GIVEN INFORMATION -

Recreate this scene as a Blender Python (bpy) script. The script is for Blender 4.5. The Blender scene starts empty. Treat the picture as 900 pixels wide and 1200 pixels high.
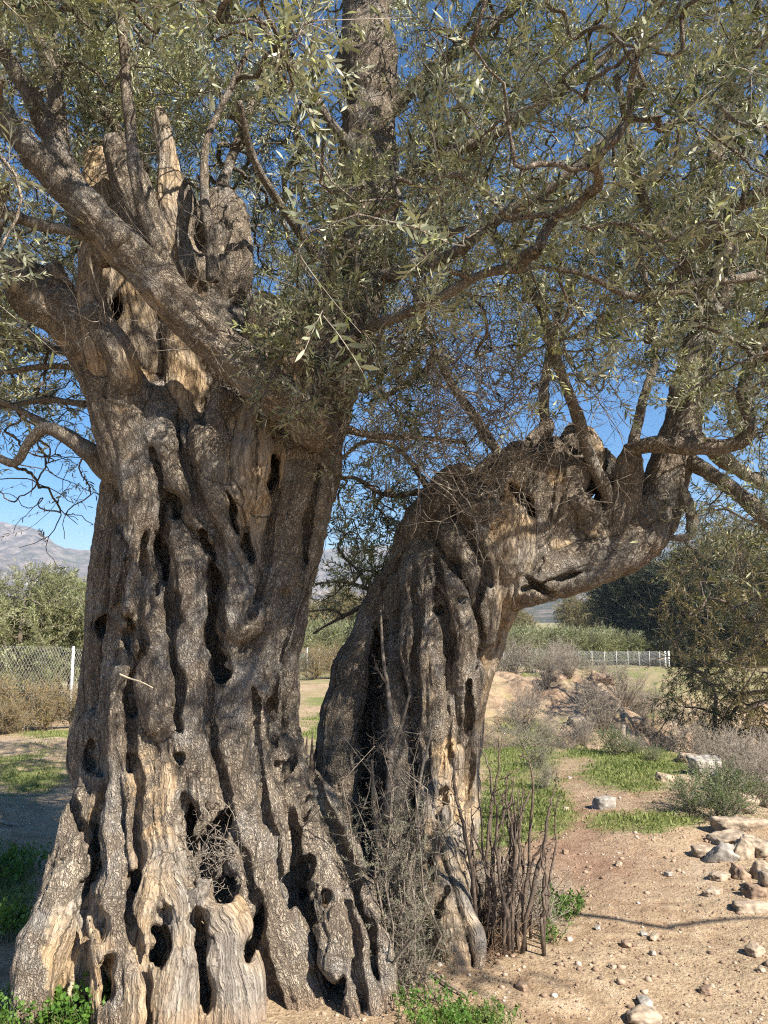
import bpy, math, time
import numpy as np
from mathutils import Vector, Matrix
T0 = time.time()
C = bpy.context.scene.collection
rng = np.random.default_rng(7)
PI = math.pi
R = math.radians

# ------------------------------------------------------------------ camera, sky, sun, exposure
scn = bpy.context.scene
F = 934.0            # focal length in pixels of the 900 x 1200 frame
PITCH = R(7.6)
CAM = np.array([0.0, 0.0, 1.6])
cam = bpy.data.cameras.new('camera')
cam.sensor_fit = 'VERTICAL'; cam.sensor_height = 36.0; cam.sensor_width = 27.0
cam.lens = F / 1200.0 * 36.0
cam.clip_start = 0.05; cam.clip_end = 20000
co = bpy.data.objects.new('camera', cam); C.objects.link(co)
co.location = CAM; co.rotation_euler = (R(90) + PITCH, 0, 0)
scn.camera = co

SUN_EL = R(43)
SUN_AZ = R(47)       # from straight behind the camera towards the right
to_sun = np.array([math.sin(SUN_AZ) * math.cos(SUN_EL), -math.cos(SUN_AZ) * math.cos(SUN_EL), math.sin(SUN_EL)])
w = bpy.data.worlds.new('World'); scn.world = w; w.use_nodes = True
nt = w.node_tree; nt.nodes.clear()
sky = nt.nodes.new('ShaderNodeTexSky'); sky.sky_type = 'NISHITA'; sky.sun_disc = False
sky.sun_elevation = SUN_EL
sky.sun_rotation = math.atan2(to_sun[0], to_sun[1])
sky.air_density = 1.0; sky.dust_density = 0.1; sky.ozone_density = 4.5; sky.altitude = 900
bg = nt.nodes.new('ShaderNodeBackground'); bg.inputs[1].default_value = 0.060
wo = nt.nodes.new('ShaderNodeOutputWorld')
hs = nt.nodes.new('ShaderNodeHueSaturation'); hs.inputs['Saturation'].default_value = 1.5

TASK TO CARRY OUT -
Return, unchanged, the lines from the first line of the material through the line that holds "scn.camera = co", inclusive, omitting pictures.

WRITTEN ANSWER -
Recreate this scene as a Blender Python (bpy) script. The script is for Blender 4.5. The Blender scene starts empty. Treat the picture as 900 pixels wide and 1200 pixels high.
import bpy, math, time
import numpy as np
from mathutils import Vector, Matrix
T0 = time.time()
C = bpy.context.scene.collection
rng = np.random.default_rng(7)
PI = math.pi
R = math.radians

# ------------------------------------------------------------------ camera, sky, sun, exposure
scn = bpy.context.scene
F = 934.0            # focal length in pixels of the 900 x 1200 frame
PITCH = R(7.6)
CAM = np.array([0.0, 0.0, 1.6])
cam = bpy.data.cameras.new('camera')
cam.sensor_fit = 'VERTICAL'; cam.sensor_height = 36.0; cam.sensor_width = 27.0
cam.lens = F / 1200.0 * 36.0
cam.clip_start = 0.05; cam.clip_end = 20000
co = bpy.data.objects.new('camera', cam); C.objects.link(co)
co.location = CAM; co.rotation_euler = (R(90) + PITCH, 0, 0)
scn.camera = co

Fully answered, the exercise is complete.